As a primary source, Alter used the “Biblia Hebraica,” published in German in the 1960s, which, he said, is “not perfect, but has the advantage of giving you textual variance.” Alter said he doesn’t trust biblical lexicons because they sometimes miss subtleties. He also consulted modern scholarly commentaries and, from time to time, medieval Hebrew ones.

“My most helpful tool was a concordance to the Hebrew Bible,” he said. “If I wanted to get the particular connotation of a word, the general meaning of which is known, I would look at all the different occurrences of the word and then draw my conclusion.”

In his translation, Alter said, he tried to get back to the worldview of the biblical writers by “scraping away all the accretions of post-biblical Jewish and Christian traditions.”

Nonetheless, he claimed that this work is in many senses a “Jewish” project, “partly because I had always related to Tanach as a Jew, and — especially in doing a commentary alongside the translation — I felt like I was latching on to an age-old Jewish form of expression and [way of] relating to the Bible.” And, of course, the order of the book and the divisions into Torah, Nevi’im, and Ketuvim follow the Jewish canon.
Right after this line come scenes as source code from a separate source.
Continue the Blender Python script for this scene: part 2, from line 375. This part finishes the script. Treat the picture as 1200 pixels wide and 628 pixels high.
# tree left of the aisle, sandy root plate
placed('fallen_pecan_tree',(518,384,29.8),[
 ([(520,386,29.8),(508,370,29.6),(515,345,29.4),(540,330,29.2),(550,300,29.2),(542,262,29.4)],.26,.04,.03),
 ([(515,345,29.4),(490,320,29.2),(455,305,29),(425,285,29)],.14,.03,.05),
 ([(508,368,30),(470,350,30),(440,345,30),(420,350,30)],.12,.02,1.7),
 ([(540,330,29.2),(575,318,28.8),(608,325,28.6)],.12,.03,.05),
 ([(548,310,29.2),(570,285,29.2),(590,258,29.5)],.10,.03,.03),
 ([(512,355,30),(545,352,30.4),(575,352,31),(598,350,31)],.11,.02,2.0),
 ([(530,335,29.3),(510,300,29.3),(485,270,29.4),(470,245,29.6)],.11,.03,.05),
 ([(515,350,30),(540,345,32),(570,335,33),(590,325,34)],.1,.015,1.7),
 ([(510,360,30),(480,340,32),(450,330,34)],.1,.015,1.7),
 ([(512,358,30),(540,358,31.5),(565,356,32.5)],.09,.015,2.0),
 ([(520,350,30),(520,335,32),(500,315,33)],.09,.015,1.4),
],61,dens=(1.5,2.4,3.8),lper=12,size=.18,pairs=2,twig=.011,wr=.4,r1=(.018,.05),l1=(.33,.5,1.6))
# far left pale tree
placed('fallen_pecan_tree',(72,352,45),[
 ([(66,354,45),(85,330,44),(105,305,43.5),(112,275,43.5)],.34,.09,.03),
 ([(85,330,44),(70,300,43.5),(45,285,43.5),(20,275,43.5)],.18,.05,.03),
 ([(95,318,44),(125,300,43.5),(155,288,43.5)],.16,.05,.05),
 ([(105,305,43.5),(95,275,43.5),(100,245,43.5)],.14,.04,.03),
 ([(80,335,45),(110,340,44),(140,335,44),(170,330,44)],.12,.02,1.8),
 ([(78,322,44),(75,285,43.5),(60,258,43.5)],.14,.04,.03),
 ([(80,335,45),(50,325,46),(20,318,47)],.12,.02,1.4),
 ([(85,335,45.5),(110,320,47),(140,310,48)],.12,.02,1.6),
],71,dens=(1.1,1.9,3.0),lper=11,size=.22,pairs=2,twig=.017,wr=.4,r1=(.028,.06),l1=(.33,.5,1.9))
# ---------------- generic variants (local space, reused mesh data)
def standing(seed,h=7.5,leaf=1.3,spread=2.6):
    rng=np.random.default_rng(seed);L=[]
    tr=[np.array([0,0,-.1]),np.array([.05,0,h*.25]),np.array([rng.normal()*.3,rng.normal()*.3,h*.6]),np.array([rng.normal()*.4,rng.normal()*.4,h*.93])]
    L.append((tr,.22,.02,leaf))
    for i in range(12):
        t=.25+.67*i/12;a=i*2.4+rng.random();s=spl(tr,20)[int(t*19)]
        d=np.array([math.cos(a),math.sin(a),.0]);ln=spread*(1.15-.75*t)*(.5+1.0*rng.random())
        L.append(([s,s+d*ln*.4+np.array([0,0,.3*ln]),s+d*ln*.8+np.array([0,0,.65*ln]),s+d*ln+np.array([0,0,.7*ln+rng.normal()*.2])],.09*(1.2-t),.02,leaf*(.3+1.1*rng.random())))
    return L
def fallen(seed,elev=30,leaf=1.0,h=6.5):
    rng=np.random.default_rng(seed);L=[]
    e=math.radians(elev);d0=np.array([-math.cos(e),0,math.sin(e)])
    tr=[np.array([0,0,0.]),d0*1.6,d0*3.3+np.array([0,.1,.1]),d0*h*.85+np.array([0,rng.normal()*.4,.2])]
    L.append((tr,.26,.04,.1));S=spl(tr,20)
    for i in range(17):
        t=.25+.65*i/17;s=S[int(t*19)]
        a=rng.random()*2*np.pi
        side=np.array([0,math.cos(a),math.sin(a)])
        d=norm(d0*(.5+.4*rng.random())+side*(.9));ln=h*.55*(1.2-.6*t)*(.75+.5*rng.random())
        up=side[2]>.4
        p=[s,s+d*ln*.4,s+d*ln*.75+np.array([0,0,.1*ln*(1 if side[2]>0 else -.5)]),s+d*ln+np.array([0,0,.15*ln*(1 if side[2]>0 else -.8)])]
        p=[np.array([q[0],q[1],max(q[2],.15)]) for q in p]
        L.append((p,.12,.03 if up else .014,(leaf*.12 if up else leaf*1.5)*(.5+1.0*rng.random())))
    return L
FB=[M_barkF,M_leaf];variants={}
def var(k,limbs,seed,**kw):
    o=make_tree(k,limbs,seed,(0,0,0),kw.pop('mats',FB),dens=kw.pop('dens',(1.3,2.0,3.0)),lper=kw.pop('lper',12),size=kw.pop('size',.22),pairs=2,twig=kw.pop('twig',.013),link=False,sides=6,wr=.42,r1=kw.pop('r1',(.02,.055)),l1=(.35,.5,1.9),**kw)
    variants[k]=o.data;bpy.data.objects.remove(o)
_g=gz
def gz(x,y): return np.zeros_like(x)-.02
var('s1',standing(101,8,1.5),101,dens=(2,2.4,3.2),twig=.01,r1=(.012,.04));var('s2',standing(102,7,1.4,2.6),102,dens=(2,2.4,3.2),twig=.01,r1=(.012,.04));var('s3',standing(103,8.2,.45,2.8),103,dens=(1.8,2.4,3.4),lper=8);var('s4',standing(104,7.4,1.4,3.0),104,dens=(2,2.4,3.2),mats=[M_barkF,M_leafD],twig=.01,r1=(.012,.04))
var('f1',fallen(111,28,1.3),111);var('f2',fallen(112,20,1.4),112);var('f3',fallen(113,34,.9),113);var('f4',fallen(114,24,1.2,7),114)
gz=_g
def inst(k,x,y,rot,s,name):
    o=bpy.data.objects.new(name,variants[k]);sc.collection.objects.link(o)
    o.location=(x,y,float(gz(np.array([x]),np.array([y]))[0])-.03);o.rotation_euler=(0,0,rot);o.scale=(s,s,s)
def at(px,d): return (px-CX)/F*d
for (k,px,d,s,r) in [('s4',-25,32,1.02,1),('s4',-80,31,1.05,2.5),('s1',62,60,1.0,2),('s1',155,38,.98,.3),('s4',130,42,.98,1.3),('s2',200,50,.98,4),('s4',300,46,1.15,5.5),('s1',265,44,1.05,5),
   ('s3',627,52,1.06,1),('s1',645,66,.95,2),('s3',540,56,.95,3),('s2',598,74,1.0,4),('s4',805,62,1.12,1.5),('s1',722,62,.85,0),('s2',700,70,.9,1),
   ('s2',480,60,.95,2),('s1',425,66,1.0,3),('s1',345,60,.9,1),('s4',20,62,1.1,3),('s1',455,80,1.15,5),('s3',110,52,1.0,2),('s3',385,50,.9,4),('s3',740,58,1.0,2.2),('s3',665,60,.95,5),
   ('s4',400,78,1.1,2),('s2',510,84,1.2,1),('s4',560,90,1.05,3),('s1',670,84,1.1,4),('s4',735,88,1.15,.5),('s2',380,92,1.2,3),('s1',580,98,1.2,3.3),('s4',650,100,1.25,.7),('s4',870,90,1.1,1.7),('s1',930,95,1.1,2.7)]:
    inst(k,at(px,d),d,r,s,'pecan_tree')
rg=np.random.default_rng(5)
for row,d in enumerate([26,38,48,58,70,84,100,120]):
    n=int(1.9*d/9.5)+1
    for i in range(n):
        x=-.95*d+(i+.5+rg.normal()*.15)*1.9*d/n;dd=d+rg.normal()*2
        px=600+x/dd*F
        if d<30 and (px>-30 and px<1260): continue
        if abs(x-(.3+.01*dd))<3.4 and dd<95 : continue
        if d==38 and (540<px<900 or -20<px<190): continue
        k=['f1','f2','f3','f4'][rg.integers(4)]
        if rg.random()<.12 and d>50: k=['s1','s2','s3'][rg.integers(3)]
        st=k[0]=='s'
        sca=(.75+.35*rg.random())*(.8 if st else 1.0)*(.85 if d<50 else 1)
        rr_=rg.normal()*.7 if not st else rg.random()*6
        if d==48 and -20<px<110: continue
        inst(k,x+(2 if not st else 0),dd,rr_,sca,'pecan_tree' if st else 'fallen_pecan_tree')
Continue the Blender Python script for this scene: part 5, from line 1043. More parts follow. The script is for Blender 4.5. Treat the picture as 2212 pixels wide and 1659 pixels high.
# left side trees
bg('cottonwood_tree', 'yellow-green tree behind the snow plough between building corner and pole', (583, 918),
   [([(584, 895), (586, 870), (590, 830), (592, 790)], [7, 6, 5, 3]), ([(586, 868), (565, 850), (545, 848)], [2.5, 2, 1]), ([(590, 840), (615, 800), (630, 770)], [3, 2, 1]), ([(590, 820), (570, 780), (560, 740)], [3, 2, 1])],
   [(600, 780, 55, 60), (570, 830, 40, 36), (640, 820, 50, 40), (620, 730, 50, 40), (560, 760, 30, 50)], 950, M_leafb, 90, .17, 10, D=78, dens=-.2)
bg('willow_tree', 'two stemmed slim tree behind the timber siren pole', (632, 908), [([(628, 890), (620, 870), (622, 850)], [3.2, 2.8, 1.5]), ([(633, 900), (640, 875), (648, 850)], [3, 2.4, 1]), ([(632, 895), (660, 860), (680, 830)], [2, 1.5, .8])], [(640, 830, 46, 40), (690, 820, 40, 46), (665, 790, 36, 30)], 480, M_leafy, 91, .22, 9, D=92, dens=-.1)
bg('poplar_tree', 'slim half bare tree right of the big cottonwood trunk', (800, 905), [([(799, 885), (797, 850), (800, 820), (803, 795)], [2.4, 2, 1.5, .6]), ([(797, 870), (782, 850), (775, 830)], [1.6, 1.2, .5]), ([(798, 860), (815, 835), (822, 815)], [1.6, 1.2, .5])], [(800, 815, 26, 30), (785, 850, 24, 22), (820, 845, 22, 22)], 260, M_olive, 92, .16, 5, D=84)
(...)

For one thing, Alter’s approach meant retranslating loaded theological terms according to their meaning in the biblical context. “Yeshua,” usually translated as “salvation,” biblically means “to get someone out of a tight fix.” So Alter translated this pragmatic, worldly term as “rescue.”

The word “nefesh” is often translated as “soul,” but biblical Hebrew, Alter said, had no conception of a split between body and soul, so he rendered it as “life breath” or, by extension, “throat” or “neck.”

Initially Alter envisioned his commentary as translator’s notes, in which he would point out an obscure word or an untranslatable Hebrew pun. But soon he realized that because the biblical world might seem vastly different, even strange, to modern readers, he would need to explain far more: marriage practices, conceptions of society, and the roles of men and women, for example.

He also became aware that the Bible’s literary techniques — its narrative styles and heavy focus on dialogue — needed elucidation as well.

In keeping with Alter’s practice of taking literary technique into account in his commentary, he talks about a convention of biblical narrative in which the first words spoken “are a way of laying out the character of that particular figure.”

He gave as a prime example the opening words of Jacob and Esau when the latter returns from a hunting expedition. Esau feels he’s on the brink of death and is willing to sell anything, Alter said. “In fact, Esau is so ravenous that he says, ‘Let me gulp down some of that red, red stuff.’ He is totally inarticulate and can’t think of the Hebrew word for porridge or stew. You immediately get a picture of Esau as a man of impatient appetite.”

By moving away from translations that reflect a particular ideology and instead opening the door to the Bible and its worldview, Alter leaves any theological interpretations to his readers.

He said, “I convey narrative technique, then I let the reader do the work about the conclusions about religious vision.”